Where the action slowed down, the time in Paris for instance in which David Tennant’s recently promoted Jean-François Mercier spent precious time trying to get his military superiors to believe that France was as vulnerable as Poland and Belgium, was captured in its difficult laboriousness with a certain amount of ease. For the easily distracted it may have been a pointless exercise but it added to the effect of the feeling that people all over Europe were feeling in the days and weeks before the war started. Nothing felt real, however everything was coming to its head and the result would not be good.
David Tennant, Janet Montgomery and Anton Lesser continued to shine in their respective roles but there was the little extra nugget of gold in a nod to television past with the great Andrew Sachs having a small but vital role on screen as the plan to keep part of Poland’s resources out of Nazi hands. This precious moment of television looking after one of its greats was as touching as it was unexpected, a real treasured piece to savour.

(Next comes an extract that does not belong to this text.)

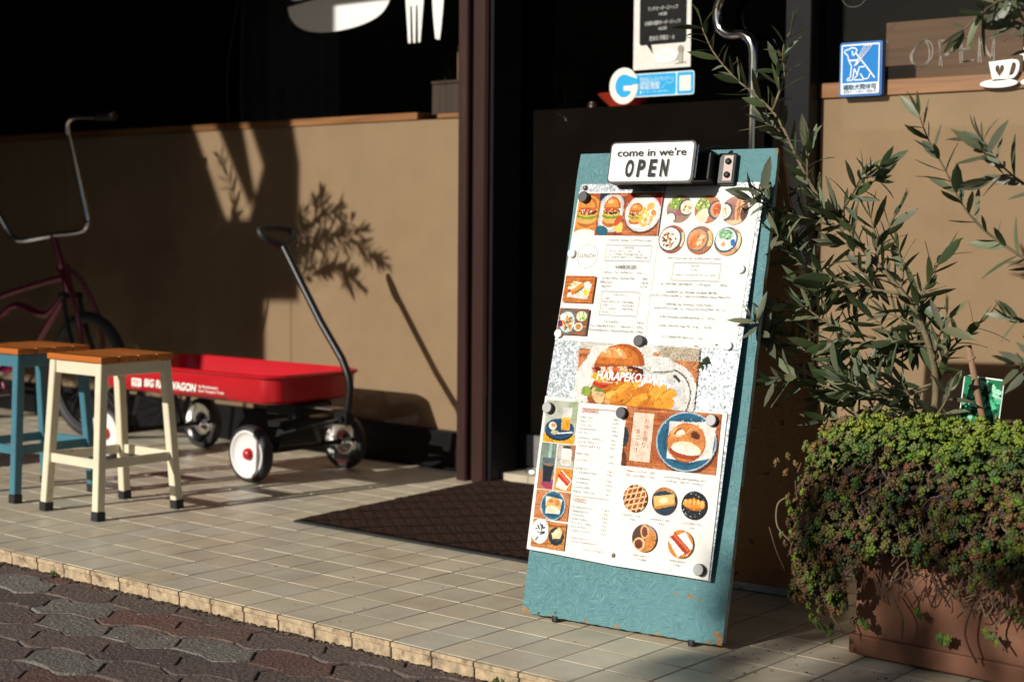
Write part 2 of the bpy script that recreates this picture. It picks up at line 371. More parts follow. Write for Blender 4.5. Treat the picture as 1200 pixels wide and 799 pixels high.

Spies of Warsaw should be seen as a great drama, which was only enhanced by the story it was conveying and the very gentle love affair between Mr. Tennant’s and Ms. Montgomery’s characters under stressful and evil times. Whilst not quite in the same league as the Hayley Atwell led Restless that was on over the New Year, it still shows there is an appetite for spy thrillers, even from times gone by.